Читать «ВЕРЕВОЧНАЯ ЛЕСТНИЦА» онлайн - страница 54

Михаил Берг

Виноват социум, был первый ответ. Неправильная, несправедливая социальная жизнь превращает бытие в ад, бессмыслицу; надо изменить жизнь, тогда в нее возвратится смысл. Второй вариант ответа казался противоположным полюсом по отношению к первому, но на самом деле смыкался с ним, как радуга в небе, соединяющая два берега реки. Жизнь забыла христианские идеалы, надо помочь «униженным и оскорбленным» подняться над мелочностью, суетностью повседневности и дать им возможность жить полноценной духовной жизнью. Смысл жизни в подражании Христу, в постижении Бога; высший смысл не постичь здесь, где человек только странник, он (смысл) откроется только на небесах. Розанова не устраивал ни один из этих рецептов.

«Русская литература вся прошла под знаком страдальчества, она все боролась со злом жизни, сострадая страждущим, все говорила: придите ко мне, все страждущие и обремененные!.. Она все исподтишка требовала расправы над теми, кто от мира сего. Ведь это христианство воспело “пот, страдание, подвиг”. Голгофского страдальца воспело. А русская литература вся превратилась в Голгофу…»

Действительно, русская литература полна томления по идеалу, ради которого надо жить, и тогда, быть может, он воплотится в будущем. Земной рай (социализм) или небесный (христианство) в равной степени отвергают настоящее, «эту серенькую пошлую растительную жизнь», которую надо преодолеть во имя прекрасного будущего. Смысл жизни не в жизни, а во вне ее – этот вывод предопределил «обесчеловечивание человека» в ХХ веке, его невиданную жестокость.
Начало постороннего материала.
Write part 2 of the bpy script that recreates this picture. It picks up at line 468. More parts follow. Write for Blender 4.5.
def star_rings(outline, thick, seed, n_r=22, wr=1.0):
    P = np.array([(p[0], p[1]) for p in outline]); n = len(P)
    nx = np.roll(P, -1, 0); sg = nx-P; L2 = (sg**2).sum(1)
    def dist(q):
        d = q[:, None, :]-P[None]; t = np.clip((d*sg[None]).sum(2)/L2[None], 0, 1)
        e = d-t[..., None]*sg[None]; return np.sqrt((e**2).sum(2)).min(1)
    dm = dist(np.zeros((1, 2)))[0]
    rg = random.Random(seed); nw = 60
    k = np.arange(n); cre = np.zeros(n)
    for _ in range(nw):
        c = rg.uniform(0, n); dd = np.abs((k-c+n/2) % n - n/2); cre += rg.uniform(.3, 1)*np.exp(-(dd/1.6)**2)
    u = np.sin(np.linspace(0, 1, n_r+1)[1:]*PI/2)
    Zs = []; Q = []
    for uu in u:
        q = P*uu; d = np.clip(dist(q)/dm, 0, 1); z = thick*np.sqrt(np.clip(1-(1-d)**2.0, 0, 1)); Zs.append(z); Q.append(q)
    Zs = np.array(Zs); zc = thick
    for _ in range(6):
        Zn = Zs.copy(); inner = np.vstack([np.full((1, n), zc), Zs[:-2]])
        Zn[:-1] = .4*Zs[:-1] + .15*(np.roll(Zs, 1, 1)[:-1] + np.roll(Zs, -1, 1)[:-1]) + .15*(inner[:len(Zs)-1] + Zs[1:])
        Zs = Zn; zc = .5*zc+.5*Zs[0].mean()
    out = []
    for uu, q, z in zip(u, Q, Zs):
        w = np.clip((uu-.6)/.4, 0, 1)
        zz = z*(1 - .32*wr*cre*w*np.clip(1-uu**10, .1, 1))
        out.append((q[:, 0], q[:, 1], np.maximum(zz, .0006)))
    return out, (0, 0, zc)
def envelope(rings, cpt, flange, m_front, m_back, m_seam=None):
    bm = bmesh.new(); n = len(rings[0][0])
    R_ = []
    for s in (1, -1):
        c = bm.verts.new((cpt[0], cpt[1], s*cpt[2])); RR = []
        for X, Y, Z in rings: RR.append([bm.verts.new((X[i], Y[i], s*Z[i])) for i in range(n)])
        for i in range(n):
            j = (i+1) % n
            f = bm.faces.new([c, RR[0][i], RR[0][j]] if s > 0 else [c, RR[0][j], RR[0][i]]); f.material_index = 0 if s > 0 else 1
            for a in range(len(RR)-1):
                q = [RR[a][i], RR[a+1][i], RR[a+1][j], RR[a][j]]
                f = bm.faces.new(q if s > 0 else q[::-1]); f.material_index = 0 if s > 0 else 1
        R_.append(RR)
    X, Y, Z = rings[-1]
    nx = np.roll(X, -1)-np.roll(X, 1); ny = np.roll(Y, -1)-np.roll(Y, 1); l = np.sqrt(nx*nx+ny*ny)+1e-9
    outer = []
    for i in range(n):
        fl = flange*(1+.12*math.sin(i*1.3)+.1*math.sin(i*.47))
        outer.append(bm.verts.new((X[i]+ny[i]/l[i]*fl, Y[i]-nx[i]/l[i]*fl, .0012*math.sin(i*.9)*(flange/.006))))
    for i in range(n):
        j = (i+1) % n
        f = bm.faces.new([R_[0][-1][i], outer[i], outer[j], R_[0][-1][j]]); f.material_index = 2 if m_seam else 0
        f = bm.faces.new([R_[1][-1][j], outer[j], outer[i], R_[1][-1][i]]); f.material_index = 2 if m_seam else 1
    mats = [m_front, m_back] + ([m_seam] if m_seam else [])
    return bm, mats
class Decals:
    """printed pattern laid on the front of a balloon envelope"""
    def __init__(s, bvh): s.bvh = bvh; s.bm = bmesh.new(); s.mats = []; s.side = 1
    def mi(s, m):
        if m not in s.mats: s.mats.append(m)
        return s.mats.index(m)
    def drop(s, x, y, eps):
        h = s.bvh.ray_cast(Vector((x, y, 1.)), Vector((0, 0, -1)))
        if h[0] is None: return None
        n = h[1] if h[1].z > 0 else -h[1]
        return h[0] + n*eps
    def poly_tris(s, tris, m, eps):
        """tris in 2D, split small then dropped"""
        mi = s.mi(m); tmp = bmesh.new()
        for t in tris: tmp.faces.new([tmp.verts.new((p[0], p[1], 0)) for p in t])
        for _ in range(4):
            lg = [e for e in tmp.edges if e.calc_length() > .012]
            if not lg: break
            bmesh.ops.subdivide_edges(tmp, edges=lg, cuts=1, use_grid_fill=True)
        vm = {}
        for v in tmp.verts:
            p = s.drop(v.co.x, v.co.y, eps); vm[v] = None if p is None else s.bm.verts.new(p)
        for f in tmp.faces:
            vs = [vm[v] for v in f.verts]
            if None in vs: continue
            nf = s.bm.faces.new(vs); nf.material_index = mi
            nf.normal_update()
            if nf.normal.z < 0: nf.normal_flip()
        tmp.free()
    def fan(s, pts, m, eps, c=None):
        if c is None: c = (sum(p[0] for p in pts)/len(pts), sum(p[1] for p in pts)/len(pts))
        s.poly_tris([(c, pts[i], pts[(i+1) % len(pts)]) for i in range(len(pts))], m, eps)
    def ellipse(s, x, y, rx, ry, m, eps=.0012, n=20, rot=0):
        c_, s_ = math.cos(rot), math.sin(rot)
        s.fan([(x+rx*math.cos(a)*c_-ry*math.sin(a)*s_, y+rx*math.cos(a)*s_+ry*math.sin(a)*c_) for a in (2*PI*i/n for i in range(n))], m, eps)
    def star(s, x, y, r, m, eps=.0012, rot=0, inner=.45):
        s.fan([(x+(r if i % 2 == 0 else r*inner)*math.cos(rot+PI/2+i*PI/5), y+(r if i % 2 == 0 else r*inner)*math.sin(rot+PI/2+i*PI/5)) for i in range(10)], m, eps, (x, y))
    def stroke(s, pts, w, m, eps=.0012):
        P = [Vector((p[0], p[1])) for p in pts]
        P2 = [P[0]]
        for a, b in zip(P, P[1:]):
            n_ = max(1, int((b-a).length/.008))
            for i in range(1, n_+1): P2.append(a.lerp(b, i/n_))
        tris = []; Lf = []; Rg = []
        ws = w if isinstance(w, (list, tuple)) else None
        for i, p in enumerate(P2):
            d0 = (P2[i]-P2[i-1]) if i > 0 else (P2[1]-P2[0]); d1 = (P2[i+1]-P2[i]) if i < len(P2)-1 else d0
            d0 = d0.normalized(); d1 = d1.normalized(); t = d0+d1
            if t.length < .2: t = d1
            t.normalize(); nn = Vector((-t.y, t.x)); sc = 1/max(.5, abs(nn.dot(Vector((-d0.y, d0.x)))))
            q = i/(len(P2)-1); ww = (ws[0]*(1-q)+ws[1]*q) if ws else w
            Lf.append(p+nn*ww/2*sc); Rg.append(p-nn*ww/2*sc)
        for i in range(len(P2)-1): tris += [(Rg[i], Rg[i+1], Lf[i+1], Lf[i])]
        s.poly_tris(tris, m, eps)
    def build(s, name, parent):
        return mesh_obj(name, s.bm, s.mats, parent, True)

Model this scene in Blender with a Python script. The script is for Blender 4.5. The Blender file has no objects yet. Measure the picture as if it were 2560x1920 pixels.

Циник Розанов предчувствовал возможные последствия прекраснодушия и мечтательности.

«Мечтательное начало с тем вместе есть и жестокое: ведь сентиментализм Руссо родил фурий террора, как был сентиментален и Робеспьер <…> В мечтах родится идеал: а идеал всегда бывает и особенно ощущает себя оскорбленным действительностью».

Розанов упрекал великую русскую литературу именно за то, что она оторвала человека от обыкновенной жизни, противопоставив трепетному, уникальному, единственному в своем роде мгновению ценность не настоящего, а символического будущего. Литература – частное, земное дело. Розанов, по сути дела, повторил парадоксальную формулу Пушкина: «Пишу для себя, печатаю для денег». Мгновение творчества самоценно только как частный факт, и в этом качестве оно может сопрягаться с мгновением сопереживания у читателя. Но должно принадлежать жизни, как жизни принадлежит вполне земное, шероховатое, когда прекрасное, когда мучительное занятие под названием писательство. Богу Богово, а кесарю кесарево. Стоит только забыть об этом, как писатель тут же превращается в пророка, учителя, проповедника.

Розановские утверждения типа «Живи каждый день так, как бы ты жил всю жизнь именно для этого дня» (или «частная жизнь превыше всего <…> Все религии пройдут, а это останется: просто – сидеть на стуле и смотреть вдаль») вступают в непримиримые противоречия с традициями «святой» русской литературы.

То, что саркастически называлось искусством для искусства, – скромнее, смиреннее, даже более христианское по сути занятие. Конечно, массовый читатель никогда не пойдет за писателем, который не только не предлагает спасительных утопий и не ищет универсального мифа, позволяющего создавать символические ценности вокруг обыденных явлений и реальностей, но вообще полагает, что спасение, если оно есть, это сугубо частное и интимное дело. А будущее ничем не лучше настоящего, и нет хороших и плохих эпох для жизни, все они в равной степени состоят из мгновений.